Price tag of official time spent on union activities grows
Labor officials and Republican lawmakers debate whether that time is well spent.
The cost of official time used by federal employees participating in union activities increased nearly 7 percent between fiscal 2008 and fiscal 2009, according to a new report from the Office of Personnel Management.
The report, the subject of a Wednesday hearing on Capitol Hill, found that federal employees spent nearly 3 million hours of official time on union activities in 2009 at a cost of $129 million to taxpayers, an increase of $8 million from fiscal 2008. The number of official time hours used per bargaining unit employee on union matters during fiscal 2009, however, decreased slightly from fiscal 2008. "Official time costs represented less than two-tenths of 1 percent of the civilian personnel budget for federal civil service bargaining unit employees," Timothy Curry, deputy associate director of partnership and labor relations at OPM, testified before the House Oversight and Government Reform Subcommittee on the Federal Workforce, Postal Service and Labor Policy.
"The dollars spent on official time are minuscule compared to the money saved by having a mechanism in place to resolve disputes in a nonadversarial way and promote cooperative labor-management efforts to increase productivity, improve customer service and reduce the costs of doing business," National Treasury Employees Union President Colleen Kelley said in submitted testimony.
The 1978 Civil Service Reform Act requires federal employee unions to provide representation for all employees in their collective bargaining units, even those who do not pay union dues; as part of that arrangement the law allows union representatives and agencies to bargain during official work hours. Legal activities include participating in labor-management workshops, negotiating contracts and other collective bargaining agreements, and representing employees in grievances and disciplinary actions. Employees cannot use official time for internal union business, including solicitation of new members or partisan political activity.

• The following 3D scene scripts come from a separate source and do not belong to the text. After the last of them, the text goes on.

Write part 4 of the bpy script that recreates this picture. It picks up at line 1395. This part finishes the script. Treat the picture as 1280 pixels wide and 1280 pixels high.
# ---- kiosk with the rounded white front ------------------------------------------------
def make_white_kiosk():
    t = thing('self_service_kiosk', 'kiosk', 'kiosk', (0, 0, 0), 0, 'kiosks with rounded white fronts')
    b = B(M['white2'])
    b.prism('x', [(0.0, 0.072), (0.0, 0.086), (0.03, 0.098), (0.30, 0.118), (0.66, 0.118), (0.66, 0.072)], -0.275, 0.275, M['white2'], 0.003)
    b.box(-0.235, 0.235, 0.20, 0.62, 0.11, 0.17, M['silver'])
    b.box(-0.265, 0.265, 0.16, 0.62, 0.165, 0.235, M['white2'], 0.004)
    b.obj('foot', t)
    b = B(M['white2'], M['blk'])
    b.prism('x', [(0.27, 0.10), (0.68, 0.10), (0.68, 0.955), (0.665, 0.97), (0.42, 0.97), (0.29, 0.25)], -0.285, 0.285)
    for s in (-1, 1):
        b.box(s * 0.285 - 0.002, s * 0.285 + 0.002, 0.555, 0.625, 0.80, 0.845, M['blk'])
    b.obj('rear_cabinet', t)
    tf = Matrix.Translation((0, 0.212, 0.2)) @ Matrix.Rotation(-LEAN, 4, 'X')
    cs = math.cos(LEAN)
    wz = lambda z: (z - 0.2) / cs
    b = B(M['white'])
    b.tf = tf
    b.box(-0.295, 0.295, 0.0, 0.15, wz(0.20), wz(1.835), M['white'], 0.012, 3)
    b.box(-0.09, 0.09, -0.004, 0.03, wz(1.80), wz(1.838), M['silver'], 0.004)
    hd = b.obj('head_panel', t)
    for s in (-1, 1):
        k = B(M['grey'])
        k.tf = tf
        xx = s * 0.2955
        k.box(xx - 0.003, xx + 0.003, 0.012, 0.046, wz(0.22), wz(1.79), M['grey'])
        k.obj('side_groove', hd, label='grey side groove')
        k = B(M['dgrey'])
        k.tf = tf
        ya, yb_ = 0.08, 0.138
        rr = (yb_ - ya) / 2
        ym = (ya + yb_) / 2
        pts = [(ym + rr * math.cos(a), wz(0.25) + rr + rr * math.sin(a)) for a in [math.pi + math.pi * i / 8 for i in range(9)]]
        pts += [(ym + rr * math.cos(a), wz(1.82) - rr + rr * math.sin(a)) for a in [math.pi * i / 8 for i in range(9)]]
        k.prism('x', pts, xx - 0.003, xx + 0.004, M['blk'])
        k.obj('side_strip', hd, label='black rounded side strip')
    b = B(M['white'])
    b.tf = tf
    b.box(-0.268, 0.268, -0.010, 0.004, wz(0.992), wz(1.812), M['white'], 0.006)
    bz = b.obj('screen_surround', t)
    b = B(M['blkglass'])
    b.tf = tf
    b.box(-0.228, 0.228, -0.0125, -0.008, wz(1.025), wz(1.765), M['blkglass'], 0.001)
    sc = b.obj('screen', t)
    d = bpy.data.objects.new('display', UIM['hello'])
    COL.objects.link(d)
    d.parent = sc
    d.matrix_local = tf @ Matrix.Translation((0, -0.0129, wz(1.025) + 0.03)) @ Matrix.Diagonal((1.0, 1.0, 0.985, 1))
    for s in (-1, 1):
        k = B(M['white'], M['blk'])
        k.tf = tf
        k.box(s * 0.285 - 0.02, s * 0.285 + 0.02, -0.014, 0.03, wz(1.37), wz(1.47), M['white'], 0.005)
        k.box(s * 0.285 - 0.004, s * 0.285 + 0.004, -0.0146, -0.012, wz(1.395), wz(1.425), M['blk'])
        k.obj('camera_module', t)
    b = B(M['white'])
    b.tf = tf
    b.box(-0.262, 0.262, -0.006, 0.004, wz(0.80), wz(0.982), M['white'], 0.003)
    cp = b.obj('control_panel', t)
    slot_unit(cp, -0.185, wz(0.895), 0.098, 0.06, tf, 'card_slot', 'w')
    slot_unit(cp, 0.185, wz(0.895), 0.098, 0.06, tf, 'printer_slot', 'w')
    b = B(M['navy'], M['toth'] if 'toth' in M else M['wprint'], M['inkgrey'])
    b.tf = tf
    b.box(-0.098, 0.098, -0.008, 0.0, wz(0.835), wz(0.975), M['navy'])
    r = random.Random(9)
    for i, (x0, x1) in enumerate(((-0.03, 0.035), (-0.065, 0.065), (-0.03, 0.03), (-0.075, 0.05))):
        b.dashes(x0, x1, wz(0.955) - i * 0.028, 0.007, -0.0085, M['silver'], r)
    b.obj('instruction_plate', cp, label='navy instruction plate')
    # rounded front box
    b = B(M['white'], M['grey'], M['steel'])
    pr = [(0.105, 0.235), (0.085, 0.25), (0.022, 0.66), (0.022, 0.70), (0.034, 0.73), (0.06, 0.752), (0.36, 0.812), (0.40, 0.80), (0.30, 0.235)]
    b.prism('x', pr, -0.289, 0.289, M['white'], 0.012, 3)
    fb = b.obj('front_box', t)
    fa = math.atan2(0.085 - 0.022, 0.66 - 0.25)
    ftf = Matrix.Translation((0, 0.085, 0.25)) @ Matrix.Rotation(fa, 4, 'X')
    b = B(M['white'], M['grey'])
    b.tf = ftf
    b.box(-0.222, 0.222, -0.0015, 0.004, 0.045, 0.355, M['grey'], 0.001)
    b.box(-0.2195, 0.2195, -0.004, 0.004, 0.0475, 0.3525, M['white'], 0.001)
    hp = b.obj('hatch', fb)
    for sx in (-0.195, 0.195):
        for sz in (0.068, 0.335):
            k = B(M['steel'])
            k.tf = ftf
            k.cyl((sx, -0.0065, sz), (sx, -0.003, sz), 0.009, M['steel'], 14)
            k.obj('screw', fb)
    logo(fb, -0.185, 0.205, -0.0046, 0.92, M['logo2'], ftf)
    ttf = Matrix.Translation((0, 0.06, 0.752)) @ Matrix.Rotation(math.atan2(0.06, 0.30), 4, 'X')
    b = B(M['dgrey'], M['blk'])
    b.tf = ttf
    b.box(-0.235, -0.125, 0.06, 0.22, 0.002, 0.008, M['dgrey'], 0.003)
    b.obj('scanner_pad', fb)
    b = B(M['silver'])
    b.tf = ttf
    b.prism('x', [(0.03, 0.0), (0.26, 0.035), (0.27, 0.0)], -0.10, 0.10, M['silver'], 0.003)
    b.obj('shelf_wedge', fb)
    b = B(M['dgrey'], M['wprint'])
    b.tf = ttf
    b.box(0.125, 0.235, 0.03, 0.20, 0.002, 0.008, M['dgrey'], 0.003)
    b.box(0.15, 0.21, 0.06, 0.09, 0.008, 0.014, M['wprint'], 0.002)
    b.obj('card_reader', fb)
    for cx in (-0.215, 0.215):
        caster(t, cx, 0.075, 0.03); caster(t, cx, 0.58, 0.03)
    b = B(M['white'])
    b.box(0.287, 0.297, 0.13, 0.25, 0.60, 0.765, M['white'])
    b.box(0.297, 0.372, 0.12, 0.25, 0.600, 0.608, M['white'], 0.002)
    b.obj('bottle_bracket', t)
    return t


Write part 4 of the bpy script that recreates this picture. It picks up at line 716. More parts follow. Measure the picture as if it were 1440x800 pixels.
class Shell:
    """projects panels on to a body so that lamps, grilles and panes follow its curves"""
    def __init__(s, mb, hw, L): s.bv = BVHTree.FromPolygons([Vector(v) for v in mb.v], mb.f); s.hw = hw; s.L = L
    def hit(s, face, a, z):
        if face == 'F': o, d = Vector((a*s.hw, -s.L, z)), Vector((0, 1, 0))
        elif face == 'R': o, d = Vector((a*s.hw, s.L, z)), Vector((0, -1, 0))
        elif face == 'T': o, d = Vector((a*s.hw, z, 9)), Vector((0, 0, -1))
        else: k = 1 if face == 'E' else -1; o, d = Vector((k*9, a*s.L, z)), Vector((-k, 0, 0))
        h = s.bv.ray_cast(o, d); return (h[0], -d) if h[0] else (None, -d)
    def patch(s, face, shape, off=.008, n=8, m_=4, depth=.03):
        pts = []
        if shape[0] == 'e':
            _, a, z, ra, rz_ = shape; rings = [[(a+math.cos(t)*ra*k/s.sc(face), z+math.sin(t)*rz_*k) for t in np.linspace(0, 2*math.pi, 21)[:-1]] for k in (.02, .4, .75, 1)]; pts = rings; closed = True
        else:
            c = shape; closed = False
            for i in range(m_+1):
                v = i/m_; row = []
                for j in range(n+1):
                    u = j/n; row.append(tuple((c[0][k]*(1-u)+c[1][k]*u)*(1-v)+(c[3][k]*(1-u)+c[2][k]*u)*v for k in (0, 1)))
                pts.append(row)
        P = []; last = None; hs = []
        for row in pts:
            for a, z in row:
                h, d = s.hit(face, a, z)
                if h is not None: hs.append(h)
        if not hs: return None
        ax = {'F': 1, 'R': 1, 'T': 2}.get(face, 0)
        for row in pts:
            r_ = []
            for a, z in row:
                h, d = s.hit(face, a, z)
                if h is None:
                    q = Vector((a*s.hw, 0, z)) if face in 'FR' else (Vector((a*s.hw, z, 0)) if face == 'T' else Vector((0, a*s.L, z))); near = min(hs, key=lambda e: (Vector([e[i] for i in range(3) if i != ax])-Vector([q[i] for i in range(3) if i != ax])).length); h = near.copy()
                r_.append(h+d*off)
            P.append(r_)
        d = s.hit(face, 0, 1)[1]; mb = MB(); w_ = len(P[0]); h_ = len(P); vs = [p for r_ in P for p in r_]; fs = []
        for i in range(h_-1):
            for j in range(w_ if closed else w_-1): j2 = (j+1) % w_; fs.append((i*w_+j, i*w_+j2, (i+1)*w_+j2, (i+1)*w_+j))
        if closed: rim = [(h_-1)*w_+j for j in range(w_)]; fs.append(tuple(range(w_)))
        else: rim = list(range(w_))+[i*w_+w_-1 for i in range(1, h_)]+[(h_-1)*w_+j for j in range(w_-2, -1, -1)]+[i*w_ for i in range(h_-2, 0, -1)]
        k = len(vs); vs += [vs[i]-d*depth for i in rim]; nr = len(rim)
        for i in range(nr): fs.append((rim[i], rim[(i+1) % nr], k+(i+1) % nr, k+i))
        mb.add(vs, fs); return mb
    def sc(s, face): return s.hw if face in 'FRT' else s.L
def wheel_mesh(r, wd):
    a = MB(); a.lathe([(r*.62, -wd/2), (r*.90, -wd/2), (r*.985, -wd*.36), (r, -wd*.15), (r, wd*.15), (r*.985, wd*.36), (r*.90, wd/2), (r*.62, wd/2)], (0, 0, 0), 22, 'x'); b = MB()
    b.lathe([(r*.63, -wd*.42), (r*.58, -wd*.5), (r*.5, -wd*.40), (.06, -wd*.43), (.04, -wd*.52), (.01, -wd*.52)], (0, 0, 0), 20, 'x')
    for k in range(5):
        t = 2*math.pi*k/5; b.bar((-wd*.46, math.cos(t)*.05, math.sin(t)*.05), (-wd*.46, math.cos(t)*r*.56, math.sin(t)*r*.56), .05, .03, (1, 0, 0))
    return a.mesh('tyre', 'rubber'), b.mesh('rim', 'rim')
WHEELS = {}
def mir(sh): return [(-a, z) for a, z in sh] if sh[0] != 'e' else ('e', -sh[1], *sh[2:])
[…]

OPM found most official time in 2009 was spent on "general labor management," which is defined broadly, and the second largest amount was spent on dispute resolution. Lawmakers and witnesses on Wednesday debated whether official time is used properly, and whether the government should pay for it.
"At at time when our economy is in a recession and budget deficits are at staggering record levels, efficiency is imperative," said subcommittee Chairman Dennis Ross, R-Fla. "Taxpayers should not have to continue footing the bill for union welfare, particularly when little evidence exists that official time is improving government productivity."
Rep. Phil Gingrey, R-Ga., who testified at the hearing, has introduced a bill (H.R. 122) that would limit the circumstances in which employees can use official time. "Taxpayers pay for absolutely no official productivity on their own behalf while federal employees use official time," he said.
Part of the problem stems from inconsistent reporting. Although employees have used official time for certain union activities for decades, OPM has published reports tracking hours and costs regularly only since fiscal 2002. OPM has worked with agencies to collect the data, but the fiscal 2009 data was just released earlier this month after congressional requests. Curry said the fiscal 2010 report would be available by the end of the year. Ross plans to introduce a bill that would require OPM to submit an annual report on official time no later than March of each calendar year.
"The federal government does little to hold unions accountable for how they use the official time that taxpayers give them," said James Sherk, senior policy analyst in labor economics at the Heritage Foundation.
Union representatives and Democratic lawmakers defended the use of official time as an efficient way to work with management to improve the federal workplace and protect employees who file grievances. "Employee representatives and managers have used official time to transform the labor-management relationship from an adversarial standoff into a robust alliance," American Federation of Government Employees President John Gage said. He added that official time is tracked and approved at managers' discretion. "It's on an issue-by-issue basis," he said.
Rep. Stephen Lynch, D-Mass., echoed Gage, noting that federal managers retain "exclusive authority" over official time requests. "I talk to federal managers all the time," he said. "This issue never comes up. Never."